Wednesday, August 4, 2021

On Inspiration

A few weeks ago, I attended a delightful morning coffee with ladies from my neighborhood. I wasn't expecting to chat about my writing process, but someone asked where I get ideas for a novel.

Given my audience was a room full of people casually chatting and not a master class, I kept my answer short: I get ideas while driving. Specifically, while driving to see my out-of-town family. And it's true, if the radio's off and I turn my thoughts toward my current writing project, I always get great ideas. My mother must wonder what's happening every Saturday morning as I pull into her driveway and then sit for ten minutes dictating ideas into a gmail message to myself. 

Later, I open the message and copy/paste the ideas into a Word doc. I bet if I searched my computer for "Car Notes" I'd see a list of 30-40 docs spanning the past seven or eight years, mostly ideas for Lio and Lamb. I don't use all the ideas, maybe just 20%, so this process functions like brainstorming. 

That's the short answer.

The long answer is, well, longer.

I get ideas while reading books, watching movies and television shows, talking to friends, scrolling through Facebook, cleaning and cooking, listening to podcasts like Writing Excuses, weeding, having conversations with random strangers, listening to music, and mowing the yard. Well, not this year. It's so dry that I'm barely mowing. Anyway... 

Here's an example of an inspirational image I saw on Facebook a few weeks ago.
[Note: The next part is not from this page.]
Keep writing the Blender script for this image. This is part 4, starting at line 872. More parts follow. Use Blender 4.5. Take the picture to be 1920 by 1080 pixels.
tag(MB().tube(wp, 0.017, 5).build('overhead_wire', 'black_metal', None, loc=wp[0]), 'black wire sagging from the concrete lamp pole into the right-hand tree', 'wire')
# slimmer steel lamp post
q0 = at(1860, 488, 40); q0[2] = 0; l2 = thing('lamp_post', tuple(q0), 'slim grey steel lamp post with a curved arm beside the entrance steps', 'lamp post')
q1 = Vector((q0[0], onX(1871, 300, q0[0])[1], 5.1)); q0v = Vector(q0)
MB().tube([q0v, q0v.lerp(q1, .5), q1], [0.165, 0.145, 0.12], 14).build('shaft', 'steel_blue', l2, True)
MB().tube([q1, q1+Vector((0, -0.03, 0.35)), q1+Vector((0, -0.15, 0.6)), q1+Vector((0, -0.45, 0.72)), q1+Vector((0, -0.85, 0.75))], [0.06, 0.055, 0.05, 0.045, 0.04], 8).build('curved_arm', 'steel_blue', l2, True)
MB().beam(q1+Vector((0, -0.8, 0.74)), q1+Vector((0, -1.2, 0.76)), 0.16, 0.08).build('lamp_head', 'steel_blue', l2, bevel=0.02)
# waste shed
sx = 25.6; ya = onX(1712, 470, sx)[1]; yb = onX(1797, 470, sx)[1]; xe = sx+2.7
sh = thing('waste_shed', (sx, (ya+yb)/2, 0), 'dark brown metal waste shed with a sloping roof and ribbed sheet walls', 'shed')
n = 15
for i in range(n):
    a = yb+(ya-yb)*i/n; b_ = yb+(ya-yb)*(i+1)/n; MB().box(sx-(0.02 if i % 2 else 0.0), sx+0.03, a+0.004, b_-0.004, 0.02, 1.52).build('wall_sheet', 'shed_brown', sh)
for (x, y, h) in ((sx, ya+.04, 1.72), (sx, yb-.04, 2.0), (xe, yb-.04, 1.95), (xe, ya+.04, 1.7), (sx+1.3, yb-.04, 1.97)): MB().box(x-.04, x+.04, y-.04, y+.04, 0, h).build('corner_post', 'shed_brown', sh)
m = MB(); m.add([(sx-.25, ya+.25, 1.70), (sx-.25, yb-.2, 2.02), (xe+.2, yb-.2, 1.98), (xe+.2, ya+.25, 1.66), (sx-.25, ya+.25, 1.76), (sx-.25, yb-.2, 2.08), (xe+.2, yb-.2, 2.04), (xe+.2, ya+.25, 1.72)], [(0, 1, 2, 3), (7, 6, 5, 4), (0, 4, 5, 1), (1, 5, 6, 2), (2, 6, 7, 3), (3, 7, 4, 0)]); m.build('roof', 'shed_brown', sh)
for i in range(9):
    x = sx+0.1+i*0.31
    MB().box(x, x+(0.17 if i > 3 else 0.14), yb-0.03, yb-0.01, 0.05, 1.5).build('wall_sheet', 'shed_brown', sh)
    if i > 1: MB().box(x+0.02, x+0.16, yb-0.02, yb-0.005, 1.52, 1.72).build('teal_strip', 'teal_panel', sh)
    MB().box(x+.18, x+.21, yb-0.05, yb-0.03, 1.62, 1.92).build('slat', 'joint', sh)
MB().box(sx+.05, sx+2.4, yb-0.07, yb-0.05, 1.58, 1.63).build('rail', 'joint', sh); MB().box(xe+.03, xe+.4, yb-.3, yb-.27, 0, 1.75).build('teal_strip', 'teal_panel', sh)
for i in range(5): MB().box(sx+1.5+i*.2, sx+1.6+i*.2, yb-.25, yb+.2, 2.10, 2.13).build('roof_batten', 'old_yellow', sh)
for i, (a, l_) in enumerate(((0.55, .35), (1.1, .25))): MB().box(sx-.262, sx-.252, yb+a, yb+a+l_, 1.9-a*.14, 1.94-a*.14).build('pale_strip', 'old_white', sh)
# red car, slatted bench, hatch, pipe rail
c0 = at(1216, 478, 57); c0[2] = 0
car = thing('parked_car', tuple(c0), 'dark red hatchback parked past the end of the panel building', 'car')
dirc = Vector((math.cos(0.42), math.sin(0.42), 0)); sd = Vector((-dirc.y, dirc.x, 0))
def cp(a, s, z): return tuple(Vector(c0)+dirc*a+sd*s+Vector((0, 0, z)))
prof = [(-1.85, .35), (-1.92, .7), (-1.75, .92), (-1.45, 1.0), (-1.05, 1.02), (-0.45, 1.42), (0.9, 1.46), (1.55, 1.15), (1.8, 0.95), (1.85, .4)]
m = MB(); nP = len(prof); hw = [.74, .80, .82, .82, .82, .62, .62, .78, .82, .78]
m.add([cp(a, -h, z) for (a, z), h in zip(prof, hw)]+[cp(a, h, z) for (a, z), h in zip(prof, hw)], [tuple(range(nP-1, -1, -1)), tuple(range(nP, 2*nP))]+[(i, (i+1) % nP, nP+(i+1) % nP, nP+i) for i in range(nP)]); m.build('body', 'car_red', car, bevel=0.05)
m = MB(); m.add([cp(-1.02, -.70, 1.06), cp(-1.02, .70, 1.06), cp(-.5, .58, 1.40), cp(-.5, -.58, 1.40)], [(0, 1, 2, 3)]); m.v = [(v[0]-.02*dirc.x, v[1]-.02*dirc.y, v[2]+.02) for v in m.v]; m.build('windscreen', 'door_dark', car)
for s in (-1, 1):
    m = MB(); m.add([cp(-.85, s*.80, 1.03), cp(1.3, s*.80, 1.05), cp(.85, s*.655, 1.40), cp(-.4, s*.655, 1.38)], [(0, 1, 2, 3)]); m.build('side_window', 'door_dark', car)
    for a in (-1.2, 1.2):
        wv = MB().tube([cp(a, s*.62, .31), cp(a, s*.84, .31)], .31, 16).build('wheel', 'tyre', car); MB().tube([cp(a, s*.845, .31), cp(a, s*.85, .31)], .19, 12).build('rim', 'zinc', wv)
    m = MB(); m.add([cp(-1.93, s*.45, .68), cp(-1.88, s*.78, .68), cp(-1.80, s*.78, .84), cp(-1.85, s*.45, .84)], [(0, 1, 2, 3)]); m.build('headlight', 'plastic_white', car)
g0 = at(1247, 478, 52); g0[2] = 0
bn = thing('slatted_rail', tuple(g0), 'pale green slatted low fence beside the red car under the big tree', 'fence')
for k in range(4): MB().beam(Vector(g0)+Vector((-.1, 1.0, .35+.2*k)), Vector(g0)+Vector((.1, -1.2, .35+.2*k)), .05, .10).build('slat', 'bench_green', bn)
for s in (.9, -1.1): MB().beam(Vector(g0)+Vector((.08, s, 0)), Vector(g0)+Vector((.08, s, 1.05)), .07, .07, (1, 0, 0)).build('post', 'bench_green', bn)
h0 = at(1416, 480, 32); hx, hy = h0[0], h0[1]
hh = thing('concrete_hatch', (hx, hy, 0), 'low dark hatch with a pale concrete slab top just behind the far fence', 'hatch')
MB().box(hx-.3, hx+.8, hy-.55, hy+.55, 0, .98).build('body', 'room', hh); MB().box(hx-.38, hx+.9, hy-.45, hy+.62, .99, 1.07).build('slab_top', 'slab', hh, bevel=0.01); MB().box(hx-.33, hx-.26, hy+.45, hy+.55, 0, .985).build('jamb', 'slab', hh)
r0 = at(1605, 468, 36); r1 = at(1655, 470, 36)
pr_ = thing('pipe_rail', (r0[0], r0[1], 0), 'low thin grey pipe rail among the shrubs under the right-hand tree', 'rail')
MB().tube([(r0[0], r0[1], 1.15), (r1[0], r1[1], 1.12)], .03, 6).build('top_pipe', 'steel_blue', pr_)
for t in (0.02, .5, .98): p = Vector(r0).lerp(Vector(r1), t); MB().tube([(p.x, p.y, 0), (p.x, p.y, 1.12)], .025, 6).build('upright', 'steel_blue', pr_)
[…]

I relate to many "tiny happy things" on this list, and it made me want my new main character to love some of them as well. I copied the image and pasted it into a Google doc. Then yesterday my main character started reading a novel... and realized she loved that feeling of realizing she loved the book.

This "collection of ideas" is constant. But it is heightened when I'm actively writing a project. My house fills with scraps of paper on which I've jotted random ideas. They accumulate on the kitchen counter until I move them to the chair by my desktop Mac's desk. 

Here's a quick pic of the little notes on the chair today.

The mess on the pink-bordered note is strawberry juice. Apparently I think of ideas while snacking as well.

What I find, and probably all writers find, is that when I'm actively writing a project, I'm in "writer mode." I watch the world more closely. I listen more carefully. And I pay closer attention to the random thoughts that flitter at the edge of my mind.